— START Data extract —

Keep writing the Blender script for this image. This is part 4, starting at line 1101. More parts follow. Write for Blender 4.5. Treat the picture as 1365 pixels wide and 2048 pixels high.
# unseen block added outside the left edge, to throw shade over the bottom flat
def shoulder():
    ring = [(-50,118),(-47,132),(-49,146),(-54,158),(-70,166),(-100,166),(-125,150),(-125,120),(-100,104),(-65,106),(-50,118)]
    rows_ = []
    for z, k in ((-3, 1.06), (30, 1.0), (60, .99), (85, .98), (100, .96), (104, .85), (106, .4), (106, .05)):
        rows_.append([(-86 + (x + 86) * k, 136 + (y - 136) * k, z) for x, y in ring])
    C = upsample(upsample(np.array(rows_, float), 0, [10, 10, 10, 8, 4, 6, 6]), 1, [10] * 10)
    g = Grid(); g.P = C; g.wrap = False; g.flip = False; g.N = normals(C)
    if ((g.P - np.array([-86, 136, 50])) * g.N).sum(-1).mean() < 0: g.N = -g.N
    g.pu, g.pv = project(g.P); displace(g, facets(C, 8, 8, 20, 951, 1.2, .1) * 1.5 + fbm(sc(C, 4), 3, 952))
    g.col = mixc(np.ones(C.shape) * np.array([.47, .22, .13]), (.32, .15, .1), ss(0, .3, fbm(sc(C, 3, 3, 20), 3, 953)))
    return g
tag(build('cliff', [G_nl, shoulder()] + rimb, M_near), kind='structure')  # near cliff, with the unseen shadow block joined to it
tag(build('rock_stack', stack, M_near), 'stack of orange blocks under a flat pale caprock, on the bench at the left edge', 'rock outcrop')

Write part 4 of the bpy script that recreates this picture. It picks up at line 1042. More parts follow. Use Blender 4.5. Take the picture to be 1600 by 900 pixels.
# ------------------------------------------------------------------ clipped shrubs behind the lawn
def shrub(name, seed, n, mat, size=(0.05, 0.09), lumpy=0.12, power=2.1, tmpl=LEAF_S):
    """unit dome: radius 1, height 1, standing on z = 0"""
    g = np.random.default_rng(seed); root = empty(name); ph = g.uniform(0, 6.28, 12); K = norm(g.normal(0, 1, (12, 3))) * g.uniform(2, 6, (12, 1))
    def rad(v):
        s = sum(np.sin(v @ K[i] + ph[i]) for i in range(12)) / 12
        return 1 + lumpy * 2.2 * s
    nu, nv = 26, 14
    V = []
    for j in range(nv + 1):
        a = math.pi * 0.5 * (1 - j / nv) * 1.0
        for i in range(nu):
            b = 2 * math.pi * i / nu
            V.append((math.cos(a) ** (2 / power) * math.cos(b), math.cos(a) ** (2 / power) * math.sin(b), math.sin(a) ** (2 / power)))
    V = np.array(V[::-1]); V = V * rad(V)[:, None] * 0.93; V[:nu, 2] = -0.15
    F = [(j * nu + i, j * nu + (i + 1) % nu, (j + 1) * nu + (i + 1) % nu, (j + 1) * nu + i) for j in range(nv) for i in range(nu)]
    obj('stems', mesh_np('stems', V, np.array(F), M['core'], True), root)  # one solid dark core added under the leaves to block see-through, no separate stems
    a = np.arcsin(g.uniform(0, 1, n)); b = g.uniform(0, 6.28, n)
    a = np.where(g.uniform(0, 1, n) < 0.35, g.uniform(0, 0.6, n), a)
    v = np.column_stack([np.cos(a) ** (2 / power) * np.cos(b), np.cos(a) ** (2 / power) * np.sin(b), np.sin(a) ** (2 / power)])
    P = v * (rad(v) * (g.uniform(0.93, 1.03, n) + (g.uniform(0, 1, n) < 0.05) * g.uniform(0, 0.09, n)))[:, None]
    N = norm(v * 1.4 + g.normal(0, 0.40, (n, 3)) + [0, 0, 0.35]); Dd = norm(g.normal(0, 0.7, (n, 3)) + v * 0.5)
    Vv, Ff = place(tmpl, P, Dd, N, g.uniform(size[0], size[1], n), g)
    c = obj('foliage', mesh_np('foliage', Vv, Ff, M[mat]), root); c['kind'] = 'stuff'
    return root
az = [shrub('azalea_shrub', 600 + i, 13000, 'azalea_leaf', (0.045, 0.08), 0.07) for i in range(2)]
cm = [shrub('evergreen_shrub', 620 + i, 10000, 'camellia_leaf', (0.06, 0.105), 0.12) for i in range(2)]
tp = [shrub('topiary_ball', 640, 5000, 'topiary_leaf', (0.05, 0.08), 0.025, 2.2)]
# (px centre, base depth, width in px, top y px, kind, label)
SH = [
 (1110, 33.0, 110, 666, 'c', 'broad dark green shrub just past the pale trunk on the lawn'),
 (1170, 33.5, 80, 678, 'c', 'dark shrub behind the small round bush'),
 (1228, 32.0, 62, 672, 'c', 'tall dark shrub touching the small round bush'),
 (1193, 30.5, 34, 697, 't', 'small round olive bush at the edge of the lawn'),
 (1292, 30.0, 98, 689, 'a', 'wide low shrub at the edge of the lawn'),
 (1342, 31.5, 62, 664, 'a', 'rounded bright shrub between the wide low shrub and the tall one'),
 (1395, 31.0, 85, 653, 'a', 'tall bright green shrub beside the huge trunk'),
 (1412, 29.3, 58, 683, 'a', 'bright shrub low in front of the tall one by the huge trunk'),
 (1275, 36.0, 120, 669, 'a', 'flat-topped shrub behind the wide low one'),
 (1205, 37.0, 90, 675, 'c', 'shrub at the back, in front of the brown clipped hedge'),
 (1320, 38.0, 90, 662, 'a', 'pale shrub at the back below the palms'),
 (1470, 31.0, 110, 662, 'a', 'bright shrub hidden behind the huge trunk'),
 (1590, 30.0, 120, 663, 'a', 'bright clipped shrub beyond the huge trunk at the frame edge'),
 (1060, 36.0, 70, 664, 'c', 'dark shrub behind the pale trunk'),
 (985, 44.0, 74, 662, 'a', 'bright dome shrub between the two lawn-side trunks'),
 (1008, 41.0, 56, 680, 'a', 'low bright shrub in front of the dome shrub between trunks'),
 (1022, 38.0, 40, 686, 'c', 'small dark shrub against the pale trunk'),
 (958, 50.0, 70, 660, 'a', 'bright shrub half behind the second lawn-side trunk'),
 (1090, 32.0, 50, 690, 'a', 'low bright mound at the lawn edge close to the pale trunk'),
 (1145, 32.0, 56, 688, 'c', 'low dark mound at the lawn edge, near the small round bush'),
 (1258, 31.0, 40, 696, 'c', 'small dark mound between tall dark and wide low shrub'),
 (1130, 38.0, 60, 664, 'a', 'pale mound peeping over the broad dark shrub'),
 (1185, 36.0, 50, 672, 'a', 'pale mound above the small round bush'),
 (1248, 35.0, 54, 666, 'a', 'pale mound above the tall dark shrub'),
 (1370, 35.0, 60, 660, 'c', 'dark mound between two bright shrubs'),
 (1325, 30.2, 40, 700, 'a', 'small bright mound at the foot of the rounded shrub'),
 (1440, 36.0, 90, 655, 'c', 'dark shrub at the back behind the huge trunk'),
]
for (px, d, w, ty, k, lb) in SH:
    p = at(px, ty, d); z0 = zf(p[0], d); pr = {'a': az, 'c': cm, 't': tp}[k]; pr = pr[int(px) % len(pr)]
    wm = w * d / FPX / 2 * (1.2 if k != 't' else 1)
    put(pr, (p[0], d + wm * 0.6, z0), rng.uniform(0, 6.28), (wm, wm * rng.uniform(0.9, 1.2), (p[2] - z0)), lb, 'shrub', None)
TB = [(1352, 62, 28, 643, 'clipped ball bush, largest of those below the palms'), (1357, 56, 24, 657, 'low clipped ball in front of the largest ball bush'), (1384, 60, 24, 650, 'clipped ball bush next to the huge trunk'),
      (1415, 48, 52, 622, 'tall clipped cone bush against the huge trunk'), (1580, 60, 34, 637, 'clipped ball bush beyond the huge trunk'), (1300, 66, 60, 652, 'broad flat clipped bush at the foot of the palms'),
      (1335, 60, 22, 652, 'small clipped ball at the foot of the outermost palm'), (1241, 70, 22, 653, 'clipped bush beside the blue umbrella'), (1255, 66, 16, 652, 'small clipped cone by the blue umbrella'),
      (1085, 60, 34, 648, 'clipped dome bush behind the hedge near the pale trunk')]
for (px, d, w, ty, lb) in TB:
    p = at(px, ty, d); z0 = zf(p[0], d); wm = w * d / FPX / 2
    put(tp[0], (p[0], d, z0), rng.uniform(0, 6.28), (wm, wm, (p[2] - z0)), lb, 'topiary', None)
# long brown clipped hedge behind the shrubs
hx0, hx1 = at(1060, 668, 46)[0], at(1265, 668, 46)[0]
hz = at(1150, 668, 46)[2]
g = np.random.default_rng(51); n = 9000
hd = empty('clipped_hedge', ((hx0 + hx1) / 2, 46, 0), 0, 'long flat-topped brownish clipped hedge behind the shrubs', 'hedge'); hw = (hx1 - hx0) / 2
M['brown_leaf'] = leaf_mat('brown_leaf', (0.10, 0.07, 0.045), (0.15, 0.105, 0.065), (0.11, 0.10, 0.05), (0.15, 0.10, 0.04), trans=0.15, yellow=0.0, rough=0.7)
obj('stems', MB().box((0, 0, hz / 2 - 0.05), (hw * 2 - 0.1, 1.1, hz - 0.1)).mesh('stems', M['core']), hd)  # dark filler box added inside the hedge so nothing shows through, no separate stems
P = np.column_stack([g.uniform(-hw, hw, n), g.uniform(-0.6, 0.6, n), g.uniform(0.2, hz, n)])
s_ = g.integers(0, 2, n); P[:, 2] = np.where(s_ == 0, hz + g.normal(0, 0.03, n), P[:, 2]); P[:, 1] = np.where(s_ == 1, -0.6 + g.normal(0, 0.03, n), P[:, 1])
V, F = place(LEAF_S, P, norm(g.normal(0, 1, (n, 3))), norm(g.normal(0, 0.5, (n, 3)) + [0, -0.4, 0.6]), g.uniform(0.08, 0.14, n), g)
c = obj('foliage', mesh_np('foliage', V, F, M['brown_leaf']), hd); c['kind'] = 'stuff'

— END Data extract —

Identify and copy lines that hold the string "More".

Keep writing the Blender script for this image. This is part 4, starting at line 1101. More parts follow. Write for Blender 4.5. Treat the picture as 1365 pixels wide and 2048 pixels high.
Write part 4 of the bpy script that recreates this picture. It picks up at line 1042. More parts follow. Use Blender 4.5. Take the picture to be 1600 by 900 pixels.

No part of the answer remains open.